When the first elections for the House of Assembly were held it was very appropriate that he should stand for his native district—York. The people of the colony, and of the York constituency in particular, were so pleased with him that he was elected to the pioneer Assembly by a great majority. He assisted as much as a private member could in the reorganisation of the colony's affairs for two years, and in 1892, when Sir George Shenton resigned the portfolio of Colonial Secretary in order to qualify for the Presidency of the Legislative Council, Mr. Parker was appointed to the vacant office and to lead the Upper House. Mr. Parker resigned his seat in the Assembly, and was nominated a member of the Council. For the two succeeding years he successfully performed all the duties appertaining to the Colonial Secretaryship. In 1894 he represented the Government at a Postal Conference in New Zealand.

The Constitution Act provided that the Legislative Council should be wholly elective when the population of Western Australia reckoned 60,000 persons. In 1894 this total was reached, and a redistribution of seats took place. The Hon. S.H. Parker was elected for Perth. At the end of the same year Mr. Parker resigned his portfolio after rendering valuable assistance to the colony and his particular department. Since that date he has remained a private member.

In one way and another Mr. Parker has materially assisted in the making of wise laws for the proper government of Western Australia. Among the measures which he as a private member personally introduced, and which became law, is the Married Woman's Property Act. This measure is similar to the English Act, and sets out the rights and claims of married women to retain property. He also carried a bill through Parliament abolishing primogenitory succession, and placing real property left by a deceased on the same lines as personal property. The Companies Act, which safeguards the public interested in companies, was also introduced to the legislature by Mr. Parker. Both as a private member and a member of the Government he has helped considerably in the drafting and amendment of bills. While a member of the Forrest Cabinet Mr.

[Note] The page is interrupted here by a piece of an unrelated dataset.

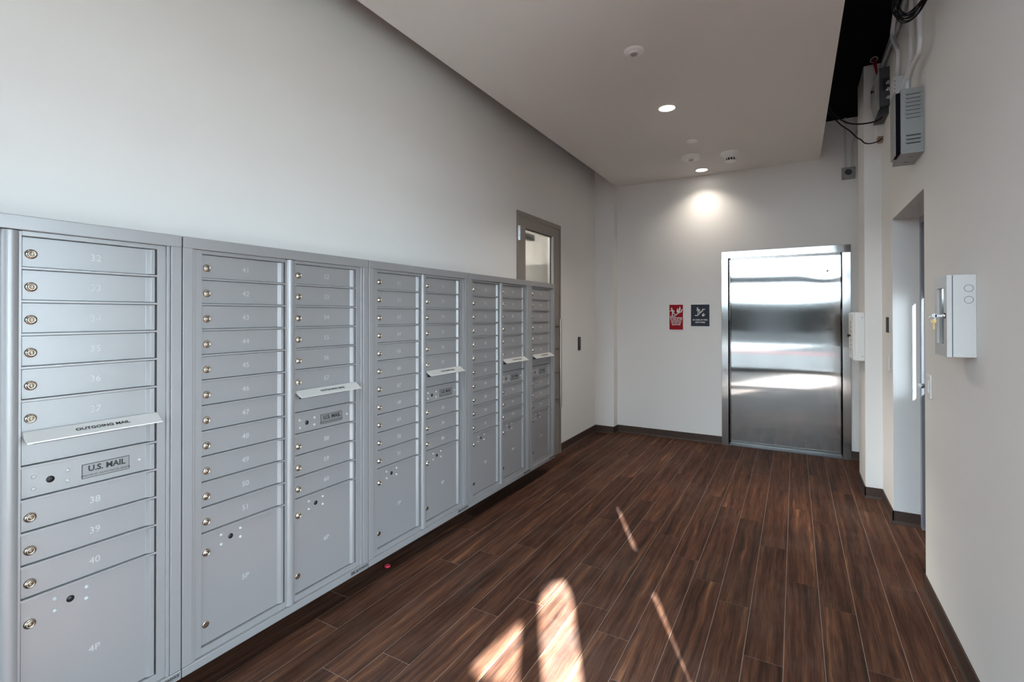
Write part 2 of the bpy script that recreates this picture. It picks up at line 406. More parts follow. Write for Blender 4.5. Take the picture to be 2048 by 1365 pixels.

Parker acted as Attorney-General when Mr. S. Burt was absent from Perth through ill-health.

To the new and rapidly expanding mining industry Mr. Parker has rendered some assistance. He has invested capital in mines and is a director of the London and Perth Exploration Company, Limited. He is also a local director of the noted firm of Dalgety and Company, and the Mutual Life Assurance Society. On July 27, 1872, Mr. Parker married Amey Katherine, daughter of the late Hon. George Walpole Leake, Q.C., M.L.C. His residence is "Karrakatta Mea," in St. George's Terrace, Perth.

Soon after the granting of autonomy to Western Australia the colony expanded beyond all anticipation, Every industry has since found a new life, and population has more than trebled itself. For his services in securing this boon Mr. Parker will long be remembered. He has given Western Australia of his best talents. Should long life be granted him much useful work may yet be confidently expected from him. With his faculty for hard work, and making the best of all past experience: he is admirably suited to assist in guiding the destinies of this young colony.

[In May, 1897, Mr. Parker resigned his seat in the Legislative Council in order to contest the Perth electorate in the Legislative Assembly. He was defeated by a narrow majority.—Ed.]